Municipal bond yields continued firming Friday afternoon, following a late-day rally in Treasuries Thursday.

Yields were as much as five basis points lower on bonds maturing in 2024, according to Municipal Market Advisors. The Municipal Market Data AAA 5% scale also showed yields falling by four to five basis points.

Treasuries were steady Friday morning, after strengthening by as much as six basis points Thursday. The 30-year benchmark yield ended the week at 3.60%, down eight basis points from this time last week. The 10-year yield was at 2.65%, nine basis points lower than the previous Friday. Two-year note yields were unchanged around 0.355.

"Strength has to do partly with how well the deals went this week now that that's over with, as well as following Treasuries a little bit now," Dawn Mangerson, managing director and senior portfolio manager at McDonnell Investment Management, said in an interview. "Munis are taking a nice sigh of relief."

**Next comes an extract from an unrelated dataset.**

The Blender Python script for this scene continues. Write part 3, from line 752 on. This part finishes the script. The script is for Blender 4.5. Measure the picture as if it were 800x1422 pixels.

The municipal market has been starved for paper the first two months of 2014. This week's heavy issuance slightly boosted total assets of weekly reporting municipal mutual funds to $282.2 billion from $281.69 billion, according to data provided by Lipper.

"We just made it through a very big week and yet the Muni Market Data scale didn't adjust upward," said a managing director based in New York. "My feeling is that the market took the supply very well. The demand seems to be there. Muni yields crept lower through the week. There has been a resilient demand for munis even with an increase of supply."

The New York State Mortgage Agency issued a three-tier deal Friday for $123.8 million of homeowner mortgage revenue bonds all priced at par.

"As people do their taxes they will realize that munis are a good investment. Over the next few months we'll go back to moderate supply probably until October. This week the market handled supply pretty well," said the managing director based in New York.

Compared to last month, yields were unchanged to marginally lower throughout the yield curve, said managing director John Dillon and chief bond strategist at Morgan Stanley in a report.